There are major changes to how people aged 55 and over can access their money purchase pension savings from April 2015.
There will now be much greater flexibility, which is achieved in one of three ways as follows:
- Taking 25% of the pension fund as a tax free lump sum and purchasing an annuity will the balance as at present.
- Allocating some or all of a pension fund into “flexi-access drawdown account”. When that allocation is made then a tax-free lump sum of 25% can be taken as at present. The person can decide how much or how little is taken thereafter, but any further withdrawals from the account will then count as taxable income in the tax year that the withdrawal is made.
- Alternatively, a single or series of lump sums can be taken from the pension fund.

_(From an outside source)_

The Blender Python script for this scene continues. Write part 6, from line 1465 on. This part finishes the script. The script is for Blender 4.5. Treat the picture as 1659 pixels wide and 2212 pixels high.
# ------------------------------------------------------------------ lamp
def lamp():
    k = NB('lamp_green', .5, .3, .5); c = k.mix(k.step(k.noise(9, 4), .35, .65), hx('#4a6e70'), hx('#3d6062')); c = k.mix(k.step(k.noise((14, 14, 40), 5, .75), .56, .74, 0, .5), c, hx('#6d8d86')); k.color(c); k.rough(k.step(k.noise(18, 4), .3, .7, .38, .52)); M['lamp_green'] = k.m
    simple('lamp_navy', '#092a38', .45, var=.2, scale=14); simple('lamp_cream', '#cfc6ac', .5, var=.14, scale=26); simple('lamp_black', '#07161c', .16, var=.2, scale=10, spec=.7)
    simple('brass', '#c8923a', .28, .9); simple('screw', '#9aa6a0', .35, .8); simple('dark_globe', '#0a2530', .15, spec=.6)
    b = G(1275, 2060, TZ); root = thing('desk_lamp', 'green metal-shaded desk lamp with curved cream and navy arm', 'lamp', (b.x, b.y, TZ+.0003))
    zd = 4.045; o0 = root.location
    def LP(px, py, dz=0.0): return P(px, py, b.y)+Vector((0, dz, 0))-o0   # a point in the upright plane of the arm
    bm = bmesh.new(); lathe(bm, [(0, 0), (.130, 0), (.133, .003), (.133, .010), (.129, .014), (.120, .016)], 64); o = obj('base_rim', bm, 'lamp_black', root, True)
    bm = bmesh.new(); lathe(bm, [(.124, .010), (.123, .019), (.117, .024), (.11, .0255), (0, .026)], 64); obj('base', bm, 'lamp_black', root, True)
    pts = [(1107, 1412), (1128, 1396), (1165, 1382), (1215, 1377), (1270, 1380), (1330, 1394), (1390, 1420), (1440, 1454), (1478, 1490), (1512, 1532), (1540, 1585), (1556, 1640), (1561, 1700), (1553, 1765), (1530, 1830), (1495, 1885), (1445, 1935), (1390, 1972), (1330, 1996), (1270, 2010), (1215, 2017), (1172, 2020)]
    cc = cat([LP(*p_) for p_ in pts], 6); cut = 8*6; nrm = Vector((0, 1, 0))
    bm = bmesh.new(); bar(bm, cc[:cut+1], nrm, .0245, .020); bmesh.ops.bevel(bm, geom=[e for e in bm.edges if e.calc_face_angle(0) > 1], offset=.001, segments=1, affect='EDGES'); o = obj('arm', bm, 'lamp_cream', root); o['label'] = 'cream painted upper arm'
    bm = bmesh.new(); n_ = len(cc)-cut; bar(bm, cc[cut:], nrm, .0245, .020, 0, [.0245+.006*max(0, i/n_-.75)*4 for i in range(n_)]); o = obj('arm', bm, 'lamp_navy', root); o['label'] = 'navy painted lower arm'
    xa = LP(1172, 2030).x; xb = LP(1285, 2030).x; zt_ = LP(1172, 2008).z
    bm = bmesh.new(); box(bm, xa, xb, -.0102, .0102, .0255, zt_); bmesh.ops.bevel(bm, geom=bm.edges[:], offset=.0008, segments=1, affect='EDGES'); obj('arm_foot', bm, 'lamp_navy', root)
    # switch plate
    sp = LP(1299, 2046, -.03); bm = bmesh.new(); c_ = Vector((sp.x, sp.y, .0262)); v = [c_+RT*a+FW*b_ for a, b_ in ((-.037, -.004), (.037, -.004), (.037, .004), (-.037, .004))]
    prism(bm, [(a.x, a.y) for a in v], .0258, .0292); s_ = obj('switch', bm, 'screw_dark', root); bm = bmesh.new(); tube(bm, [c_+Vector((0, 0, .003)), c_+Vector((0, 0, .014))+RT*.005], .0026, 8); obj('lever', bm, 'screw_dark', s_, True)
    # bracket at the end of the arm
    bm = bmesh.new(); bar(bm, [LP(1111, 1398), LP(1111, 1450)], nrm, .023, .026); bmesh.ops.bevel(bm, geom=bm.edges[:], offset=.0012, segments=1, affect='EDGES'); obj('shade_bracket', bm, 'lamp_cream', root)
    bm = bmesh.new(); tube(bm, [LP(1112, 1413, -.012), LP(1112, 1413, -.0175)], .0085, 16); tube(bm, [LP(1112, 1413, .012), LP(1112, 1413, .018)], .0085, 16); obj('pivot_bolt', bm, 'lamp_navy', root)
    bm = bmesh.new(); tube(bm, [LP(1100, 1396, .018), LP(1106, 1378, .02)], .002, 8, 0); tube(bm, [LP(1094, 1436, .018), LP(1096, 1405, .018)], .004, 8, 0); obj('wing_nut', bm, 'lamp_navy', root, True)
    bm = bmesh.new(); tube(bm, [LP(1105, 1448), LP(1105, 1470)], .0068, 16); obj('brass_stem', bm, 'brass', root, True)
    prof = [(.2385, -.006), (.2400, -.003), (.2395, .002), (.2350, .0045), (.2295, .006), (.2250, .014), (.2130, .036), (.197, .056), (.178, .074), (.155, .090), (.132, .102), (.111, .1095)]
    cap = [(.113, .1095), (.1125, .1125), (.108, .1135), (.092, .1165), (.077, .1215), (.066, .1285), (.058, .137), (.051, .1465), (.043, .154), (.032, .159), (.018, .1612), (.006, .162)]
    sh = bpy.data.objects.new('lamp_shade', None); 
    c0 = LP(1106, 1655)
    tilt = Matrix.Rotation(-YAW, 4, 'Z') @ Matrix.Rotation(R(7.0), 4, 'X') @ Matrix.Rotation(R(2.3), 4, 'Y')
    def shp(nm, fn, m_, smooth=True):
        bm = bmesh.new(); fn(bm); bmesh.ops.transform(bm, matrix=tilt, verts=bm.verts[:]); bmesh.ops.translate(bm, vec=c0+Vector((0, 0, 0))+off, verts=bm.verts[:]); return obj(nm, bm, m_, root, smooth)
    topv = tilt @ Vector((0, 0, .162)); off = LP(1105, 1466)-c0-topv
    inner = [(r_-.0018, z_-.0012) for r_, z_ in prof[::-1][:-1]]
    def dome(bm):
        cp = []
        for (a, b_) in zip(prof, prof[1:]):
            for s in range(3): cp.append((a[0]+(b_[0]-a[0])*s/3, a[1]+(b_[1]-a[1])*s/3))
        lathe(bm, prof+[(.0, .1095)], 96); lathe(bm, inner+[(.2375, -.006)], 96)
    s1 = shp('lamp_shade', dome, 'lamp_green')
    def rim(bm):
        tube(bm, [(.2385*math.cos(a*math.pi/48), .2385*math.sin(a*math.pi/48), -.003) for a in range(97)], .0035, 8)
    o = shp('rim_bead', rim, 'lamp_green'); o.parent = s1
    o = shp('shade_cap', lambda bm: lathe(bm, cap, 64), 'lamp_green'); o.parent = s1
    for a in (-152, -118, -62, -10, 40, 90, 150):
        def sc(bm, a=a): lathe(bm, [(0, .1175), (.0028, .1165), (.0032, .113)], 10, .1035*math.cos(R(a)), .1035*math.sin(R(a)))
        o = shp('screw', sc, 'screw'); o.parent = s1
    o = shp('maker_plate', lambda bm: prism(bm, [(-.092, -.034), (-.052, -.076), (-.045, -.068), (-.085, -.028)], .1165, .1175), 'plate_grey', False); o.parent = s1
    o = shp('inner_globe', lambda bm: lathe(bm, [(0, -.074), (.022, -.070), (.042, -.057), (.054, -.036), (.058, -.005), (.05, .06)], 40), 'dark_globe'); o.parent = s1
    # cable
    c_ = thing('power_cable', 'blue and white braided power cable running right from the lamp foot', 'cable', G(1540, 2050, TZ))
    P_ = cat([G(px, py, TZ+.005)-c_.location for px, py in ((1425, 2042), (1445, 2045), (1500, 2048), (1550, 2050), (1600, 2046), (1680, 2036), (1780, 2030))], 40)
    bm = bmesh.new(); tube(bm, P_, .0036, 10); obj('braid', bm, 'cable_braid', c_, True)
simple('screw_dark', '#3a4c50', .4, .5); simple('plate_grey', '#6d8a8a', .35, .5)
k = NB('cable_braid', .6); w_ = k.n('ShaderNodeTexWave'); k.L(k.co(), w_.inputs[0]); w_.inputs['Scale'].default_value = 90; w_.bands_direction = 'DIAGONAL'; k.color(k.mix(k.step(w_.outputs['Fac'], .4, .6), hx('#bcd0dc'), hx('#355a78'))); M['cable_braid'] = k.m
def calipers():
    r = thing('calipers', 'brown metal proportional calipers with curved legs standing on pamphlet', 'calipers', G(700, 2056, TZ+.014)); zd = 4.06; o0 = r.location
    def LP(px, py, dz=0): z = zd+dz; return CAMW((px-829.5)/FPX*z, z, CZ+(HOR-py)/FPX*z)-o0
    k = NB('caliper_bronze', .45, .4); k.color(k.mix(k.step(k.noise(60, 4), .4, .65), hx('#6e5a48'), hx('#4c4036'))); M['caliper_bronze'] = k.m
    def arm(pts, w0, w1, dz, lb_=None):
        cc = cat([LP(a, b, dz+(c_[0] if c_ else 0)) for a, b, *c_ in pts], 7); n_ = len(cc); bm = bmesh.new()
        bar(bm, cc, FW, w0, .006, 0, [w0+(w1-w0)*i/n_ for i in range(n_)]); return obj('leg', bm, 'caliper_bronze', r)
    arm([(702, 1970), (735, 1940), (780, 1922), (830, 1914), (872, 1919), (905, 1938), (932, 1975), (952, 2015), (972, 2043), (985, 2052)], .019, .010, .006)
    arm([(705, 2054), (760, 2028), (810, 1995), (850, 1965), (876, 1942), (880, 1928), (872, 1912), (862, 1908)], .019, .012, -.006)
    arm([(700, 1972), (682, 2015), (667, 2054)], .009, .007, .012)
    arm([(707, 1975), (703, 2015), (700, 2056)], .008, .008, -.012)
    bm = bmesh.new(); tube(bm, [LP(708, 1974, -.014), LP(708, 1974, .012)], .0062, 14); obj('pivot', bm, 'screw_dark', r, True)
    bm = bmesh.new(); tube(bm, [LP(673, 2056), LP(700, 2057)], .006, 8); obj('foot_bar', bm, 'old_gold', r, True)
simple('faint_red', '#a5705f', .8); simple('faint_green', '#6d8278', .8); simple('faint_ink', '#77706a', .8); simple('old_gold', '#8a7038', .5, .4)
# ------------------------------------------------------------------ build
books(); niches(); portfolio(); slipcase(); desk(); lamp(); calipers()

These are called “uncrystallised funds pension lump sum”. When a lump sum is taken in this way then 25% of the lump sum will be tax-free, with the balance counting towards taxable income in the tax year when the lump sum is taken.
Extension to People with Existing Annuities
From April 2016 restrictions on people buying and selling existing annuities will be removed, allowing pensioners to sell the income they receive for a capital sum. This right will not include the right to sell their annuity back to the original provider.
The capital sum can then be taken as a lump sum withdrawal, or placed into drawdown and withdrawn gradually. In either case income tax will be payable in the year that the funds are accessed.
Future Changes to the Lifetime Allowance
The amount of pension savings on which an individual can receive tax relief will decrease from the current limit of £1,250,000 to £1,000,000 from 2016-17. From April 2018 this limit will increase annually in line with the Consumer Prices Index.